В течение чуть более двух недель остатки французской и бельгийской армий и значительная часть британских войск были отрезаны немецким наступлением и ждали эвакуации с пляжей Дюнкерка. Казалось, ничто не могло помешать победоносному продвижению Гитлера по Европе. Вирджиния с тревогой наблюдала, как большинство ее товарищей по бригаде поддавались панике и бросали умирающих прямо там, где они лежали. Но затем и мэры, советники и офицеры также оставили свои обязанности и бежали. Само французское правительство покинуло столицу 10 июня и направилось на юг, в Бордо, где вскоре развалилось.
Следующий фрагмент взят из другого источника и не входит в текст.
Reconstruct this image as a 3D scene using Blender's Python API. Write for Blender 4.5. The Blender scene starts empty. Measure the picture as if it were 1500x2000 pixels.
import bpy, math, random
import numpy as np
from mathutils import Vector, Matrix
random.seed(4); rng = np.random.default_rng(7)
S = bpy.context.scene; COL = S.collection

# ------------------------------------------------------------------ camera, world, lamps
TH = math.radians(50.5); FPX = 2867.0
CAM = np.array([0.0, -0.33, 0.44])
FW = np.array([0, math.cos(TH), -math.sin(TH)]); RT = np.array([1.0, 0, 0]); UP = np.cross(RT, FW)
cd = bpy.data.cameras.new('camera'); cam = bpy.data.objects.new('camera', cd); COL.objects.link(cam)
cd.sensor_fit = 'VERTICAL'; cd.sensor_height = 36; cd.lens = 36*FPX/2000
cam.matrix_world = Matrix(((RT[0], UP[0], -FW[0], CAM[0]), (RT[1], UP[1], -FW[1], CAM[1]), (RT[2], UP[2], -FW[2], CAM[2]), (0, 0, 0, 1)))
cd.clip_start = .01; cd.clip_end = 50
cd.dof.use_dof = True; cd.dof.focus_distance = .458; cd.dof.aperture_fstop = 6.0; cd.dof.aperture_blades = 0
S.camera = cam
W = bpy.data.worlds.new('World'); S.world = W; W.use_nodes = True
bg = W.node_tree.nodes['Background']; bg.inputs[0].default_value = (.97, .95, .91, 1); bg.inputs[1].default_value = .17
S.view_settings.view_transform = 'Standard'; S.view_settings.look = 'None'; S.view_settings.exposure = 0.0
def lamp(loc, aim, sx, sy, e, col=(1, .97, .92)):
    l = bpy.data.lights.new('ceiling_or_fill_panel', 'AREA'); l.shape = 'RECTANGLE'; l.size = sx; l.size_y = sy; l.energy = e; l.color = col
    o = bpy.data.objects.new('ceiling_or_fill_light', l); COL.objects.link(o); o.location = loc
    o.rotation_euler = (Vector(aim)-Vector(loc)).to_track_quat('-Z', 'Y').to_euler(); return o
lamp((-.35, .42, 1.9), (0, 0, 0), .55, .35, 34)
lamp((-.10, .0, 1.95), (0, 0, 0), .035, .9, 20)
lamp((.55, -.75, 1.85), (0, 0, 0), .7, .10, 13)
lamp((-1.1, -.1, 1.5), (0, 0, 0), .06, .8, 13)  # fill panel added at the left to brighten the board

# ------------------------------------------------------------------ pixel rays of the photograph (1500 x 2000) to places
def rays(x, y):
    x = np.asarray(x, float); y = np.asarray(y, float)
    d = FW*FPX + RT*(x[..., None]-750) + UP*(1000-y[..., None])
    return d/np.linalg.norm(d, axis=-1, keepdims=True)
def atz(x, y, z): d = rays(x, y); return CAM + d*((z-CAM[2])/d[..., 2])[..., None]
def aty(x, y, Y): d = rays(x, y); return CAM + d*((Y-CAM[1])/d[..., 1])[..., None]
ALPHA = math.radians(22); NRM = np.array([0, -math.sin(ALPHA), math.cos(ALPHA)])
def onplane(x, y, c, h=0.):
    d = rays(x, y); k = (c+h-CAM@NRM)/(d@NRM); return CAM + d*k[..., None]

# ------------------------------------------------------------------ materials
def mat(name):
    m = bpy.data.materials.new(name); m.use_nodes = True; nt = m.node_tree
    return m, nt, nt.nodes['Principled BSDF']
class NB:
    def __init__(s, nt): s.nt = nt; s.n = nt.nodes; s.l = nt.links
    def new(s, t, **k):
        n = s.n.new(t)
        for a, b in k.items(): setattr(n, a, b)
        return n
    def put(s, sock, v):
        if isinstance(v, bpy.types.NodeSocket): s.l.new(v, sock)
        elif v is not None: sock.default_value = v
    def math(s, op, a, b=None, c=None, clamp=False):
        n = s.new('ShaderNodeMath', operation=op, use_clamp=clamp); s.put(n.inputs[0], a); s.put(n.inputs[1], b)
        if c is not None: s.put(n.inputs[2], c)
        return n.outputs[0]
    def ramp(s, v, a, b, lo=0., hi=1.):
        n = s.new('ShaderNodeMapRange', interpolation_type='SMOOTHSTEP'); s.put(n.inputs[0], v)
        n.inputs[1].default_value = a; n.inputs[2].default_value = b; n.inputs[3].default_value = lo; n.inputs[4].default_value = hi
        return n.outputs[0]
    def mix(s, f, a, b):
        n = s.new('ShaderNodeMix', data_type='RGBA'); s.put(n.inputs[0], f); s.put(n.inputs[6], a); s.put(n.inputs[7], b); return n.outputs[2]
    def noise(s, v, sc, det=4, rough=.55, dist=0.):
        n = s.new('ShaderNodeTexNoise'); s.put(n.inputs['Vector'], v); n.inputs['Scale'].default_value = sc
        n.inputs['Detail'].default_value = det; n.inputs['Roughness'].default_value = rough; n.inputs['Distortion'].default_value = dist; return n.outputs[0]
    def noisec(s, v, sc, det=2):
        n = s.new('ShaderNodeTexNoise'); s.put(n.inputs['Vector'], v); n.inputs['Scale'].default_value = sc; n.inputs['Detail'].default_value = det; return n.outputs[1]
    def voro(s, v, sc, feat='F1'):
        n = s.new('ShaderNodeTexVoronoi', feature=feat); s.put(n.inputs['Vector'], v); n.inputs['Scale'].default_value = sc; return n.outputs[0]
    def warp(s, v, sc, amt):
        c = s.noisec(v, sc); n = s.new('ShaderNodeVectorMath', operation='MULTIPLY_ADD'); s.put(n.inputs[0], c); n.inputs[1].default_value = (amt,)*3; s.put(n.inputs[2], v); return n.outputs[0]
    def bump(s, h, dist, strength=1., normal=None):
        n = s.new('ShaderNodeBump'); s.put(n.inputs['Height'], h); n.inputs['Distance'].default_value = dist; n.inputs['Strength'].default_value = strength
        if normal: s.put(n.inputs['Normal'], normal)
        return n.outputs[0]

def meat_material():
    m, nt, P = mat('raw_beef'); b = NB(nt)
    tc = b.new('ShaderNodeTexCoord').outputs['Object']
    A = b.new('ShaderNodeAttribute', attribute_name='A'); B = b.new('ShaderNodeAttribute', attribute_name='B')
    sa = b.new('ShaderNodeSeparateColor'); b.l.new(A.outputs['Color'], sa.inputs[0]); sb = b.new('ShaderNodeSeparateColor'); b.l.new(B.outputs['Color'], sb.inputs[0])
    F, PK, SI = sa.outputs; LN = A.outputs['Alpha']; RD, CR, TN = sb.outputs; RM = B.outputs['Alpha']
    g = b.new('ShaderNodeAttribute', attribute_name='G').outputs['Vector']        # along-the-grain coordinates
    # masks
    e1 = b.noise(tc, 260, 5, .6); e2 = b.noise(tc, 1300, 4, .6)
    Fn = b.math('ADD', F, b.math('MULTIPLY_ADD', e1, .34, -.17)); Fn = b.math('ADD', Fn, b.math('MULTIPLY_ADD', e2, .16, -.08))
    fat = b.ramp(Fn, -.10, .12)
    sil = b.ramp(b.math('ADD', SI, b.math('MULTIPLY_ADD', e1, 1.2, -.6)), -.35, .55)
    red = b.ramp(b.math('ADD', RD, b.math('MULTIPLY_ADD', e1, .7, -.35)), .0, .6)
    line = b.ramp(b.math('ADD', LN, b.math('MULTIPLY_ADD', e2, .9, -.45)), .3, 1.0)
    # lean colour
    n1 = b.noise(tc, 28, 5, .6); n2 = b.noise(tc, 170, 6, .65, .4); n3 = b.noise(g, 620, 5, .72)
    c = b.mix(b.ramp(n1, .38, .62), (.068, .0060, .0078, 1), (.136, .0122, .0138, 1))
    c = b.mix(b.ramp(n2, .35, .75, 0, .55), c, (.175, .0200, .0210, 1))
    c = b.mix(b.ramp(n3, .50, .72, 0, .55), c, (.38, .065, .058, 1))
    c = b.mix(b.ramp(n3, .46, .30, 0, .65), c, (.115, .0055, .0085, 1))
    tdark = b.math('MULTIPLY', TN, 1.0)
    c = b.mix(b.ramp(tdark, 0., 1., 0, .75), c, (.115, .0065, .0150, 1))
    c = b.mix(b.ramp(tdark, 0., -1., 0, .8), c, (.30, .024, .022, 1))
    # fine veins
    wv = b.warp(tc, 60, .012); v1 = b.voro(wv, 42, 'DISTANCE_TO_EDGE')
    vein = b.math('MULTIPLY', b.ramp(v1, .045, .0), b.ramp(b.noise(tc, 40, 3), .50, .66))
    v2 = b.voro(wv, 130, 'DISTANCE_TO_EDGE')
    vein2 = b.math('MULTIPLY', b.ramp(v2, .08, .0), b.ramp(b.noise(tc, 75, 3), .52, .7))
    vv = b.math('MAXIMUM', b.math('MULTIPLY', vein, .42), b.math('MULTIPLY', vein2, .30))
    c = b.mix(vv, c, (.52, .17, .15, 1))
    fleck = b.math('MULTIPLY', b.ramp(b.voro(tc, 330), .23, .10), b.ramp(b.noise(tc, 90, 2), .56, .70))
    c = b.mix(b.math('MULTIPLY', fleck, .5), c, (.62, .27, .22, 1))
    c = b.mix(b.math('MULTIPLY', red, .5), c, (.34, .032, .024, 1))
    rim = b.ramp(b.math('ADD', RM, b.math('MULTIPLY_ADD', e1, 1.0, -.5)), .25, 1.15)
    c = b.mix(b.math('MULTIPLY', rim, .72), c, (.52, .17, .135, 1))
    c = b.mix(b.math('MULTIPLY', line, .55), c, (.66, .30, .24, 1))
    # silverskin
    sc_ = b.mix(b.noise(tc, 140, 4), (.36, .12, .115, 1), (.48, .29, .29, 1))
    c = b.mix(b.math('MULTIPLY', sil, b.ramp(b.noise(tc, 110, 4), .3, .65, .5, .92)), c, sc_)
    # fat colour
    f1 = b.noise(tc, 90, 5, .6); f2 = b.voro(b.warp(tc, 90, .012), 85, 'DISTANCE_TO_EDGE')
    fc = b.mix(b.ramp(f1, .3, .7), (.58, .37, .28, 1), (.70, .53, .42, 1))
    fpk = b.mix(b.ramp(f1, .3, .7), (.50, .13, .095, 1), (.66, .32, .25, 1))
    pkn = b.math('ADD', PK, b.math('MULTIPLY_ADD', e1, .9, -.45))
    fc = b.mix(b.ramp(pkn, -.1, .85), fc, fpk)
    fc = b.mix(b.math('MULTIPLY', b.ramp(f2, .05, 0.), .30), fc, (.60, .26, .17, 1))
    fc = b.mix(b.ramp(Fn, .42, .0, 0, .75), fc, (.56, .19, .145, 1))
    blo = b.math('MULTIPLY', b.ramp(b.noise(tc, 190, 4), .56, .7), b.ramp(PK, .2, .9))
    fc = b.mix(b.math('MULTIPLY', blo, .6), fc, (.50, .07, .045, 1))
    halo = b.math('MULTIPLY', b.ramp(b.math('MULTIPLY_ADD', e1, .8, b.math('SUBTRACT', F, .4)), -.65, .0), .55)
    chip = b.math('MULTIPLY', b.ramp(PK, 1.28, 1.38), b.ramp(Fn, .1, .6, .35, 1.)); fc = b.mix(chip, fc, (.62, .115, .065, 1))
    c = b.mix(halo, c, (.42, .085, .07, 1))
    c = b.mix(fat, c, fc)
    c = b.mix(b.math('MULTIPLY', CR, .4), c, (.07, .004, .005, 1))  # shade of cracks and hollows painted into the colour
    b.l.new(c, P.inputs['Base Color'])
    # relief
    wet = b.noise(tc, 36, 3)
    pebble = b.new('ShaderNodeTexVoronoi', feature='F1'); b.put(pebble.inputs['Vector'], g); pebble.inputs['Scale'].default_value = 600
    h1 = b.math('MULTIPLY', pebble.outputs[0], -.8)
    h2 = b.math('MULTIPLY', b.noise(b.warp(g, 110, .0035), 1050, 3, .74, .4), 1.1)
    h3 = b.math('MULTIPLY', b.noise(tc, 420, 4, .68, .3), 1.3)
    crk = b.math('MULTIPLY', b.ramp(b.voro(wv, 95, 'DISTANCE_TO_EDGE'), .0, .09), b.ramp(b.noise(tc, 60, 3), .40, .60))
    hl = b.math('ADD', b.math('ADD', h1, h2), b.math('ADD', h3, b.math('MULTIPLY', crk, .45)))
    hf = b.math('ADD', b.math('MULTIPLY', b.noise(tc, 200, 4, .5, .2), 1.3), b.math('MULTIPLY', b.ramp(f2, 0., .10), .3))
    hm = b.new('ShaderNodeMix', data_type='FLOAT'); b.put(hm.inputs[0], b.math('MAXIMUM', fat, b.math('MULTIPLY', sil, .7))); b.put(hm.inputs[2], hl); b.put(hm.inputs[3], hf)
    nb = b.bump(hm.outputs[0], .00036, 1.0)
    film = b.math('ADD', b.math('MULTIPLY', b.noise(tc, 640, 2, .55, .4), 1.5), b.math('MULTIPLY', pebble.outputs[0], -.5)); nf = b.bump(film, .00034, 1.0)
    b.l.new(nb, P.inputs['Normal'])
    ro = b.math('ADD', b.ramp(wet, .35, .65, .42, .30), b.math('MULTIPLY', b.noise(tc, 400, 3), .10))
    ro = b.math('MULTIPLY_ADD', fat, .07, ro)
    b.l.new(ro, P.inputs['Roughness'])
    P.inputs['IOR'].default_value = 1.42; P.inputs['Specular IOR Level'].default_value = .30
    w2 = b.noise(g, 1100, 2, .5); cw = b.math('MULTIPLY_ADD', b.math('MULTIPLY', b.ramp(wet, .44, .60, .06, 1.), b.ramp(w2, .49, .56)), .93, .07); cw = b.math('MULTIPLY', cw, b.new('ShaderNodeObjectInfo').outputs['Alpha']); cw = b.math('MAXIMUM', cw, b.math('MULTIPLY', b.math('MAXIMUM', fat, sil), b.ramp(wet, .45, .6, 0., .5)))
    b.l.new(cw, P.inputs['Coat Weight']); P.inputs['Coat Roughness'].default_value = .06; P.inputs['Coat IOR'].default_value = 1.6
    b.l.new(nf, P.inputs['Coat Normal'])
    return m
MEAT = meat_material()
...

Когда четыре дня спустя немцы, не встретив сопротивления, на рассвете ворвались в Париж через Венсенские ворота, Вирджиния уже была на пути в Валансе, расположенный в самом сердце Франции, в долине Луары. Здесь она узнала, что один решительный французский полковник все еще собирает раненых и везет их за двести миль в столичные госпитали. Когда армия вокруг него рухнула, ему срочно понадобилась помощь, и Вирджиния откликнулась на призыв. Еще несколько недель она переправляла солдат в Париж, где ей пришлось получать пропуска и топливные талоны у нацистских властей, недавно расположившихся под гигантскими свастиками в отеле Meurice. Она заметила, что как номинально нейтральной американке ей было позволено больше, чем французам, с которыми она работала. В ее голове начала зарождаться мысль.
Новый крайне правый французский лидер маршал Филипп Петэн уже захватил власть и 22 июня подписал перемирие с Гитлером в железнодорожном вагоне в Компьене, что означало капитуляцию страны перед нацистами. Через несколько недель Вирджиния была официально демобилизована, но, по крайней мере, посреди всего хаоса ей было куда пойти. Она решила разыскать старого друга со студенческих времен, который жил на авеню де Бретей в Париже. Вирджиния пережила ужас вражеского обстрела на дороге, но строгий комендантский час, репрессивные убийства и первые начавшиеся аресты – или rafles – в Париже ее сильно беспокоили. Она осуждала пособничество французских властей в борьбе, на кону которой стоял мир. Именно французская полиция охраняла нацистов, устроившихся в лучших парижских отелях, и именно французы разрешали строить лагеря на своей земле для тысяч взятых в плен немцами[22].
Вирджиния уже знала, что больше всего на свете она хочет помочь своей любимой Франции отвергнуть уступчивость ее правителей и бороться за восстановление былых свобод. Только это могло дать ей желанную цель и избавить от темных мыслей. Она была убеждена, что вскоре французы восстанут, а пока она вернется в Лондон и будет ждать. Британия теперь одна противостояла Гитлеру, но как долго она могла продержаться без помощи? К ужасу Вирджинии, Америка отказалась вступать в войну, чтобы помочь давним союзникам, – Конгресс не потерпел бы гибели американцев ради малозначимых интересов на далеком континенте, особенно вскоре после последней европейской войны. Даже студенты университетов в подавляющем большинстве были против союза с Великобританией в повторении франко-германского конфликта. Но Вирджиния уже видела реалии фашизма своими глазами, и изоляционизм родной страны не помешал ей самой вступить в борьбу. Даже если двери дипломатии были для нее закрыты, должен был существовать другой способ сыграть роль в том, что Вирджиния считала битвой правды против тирании. Она просто обязана была его найти.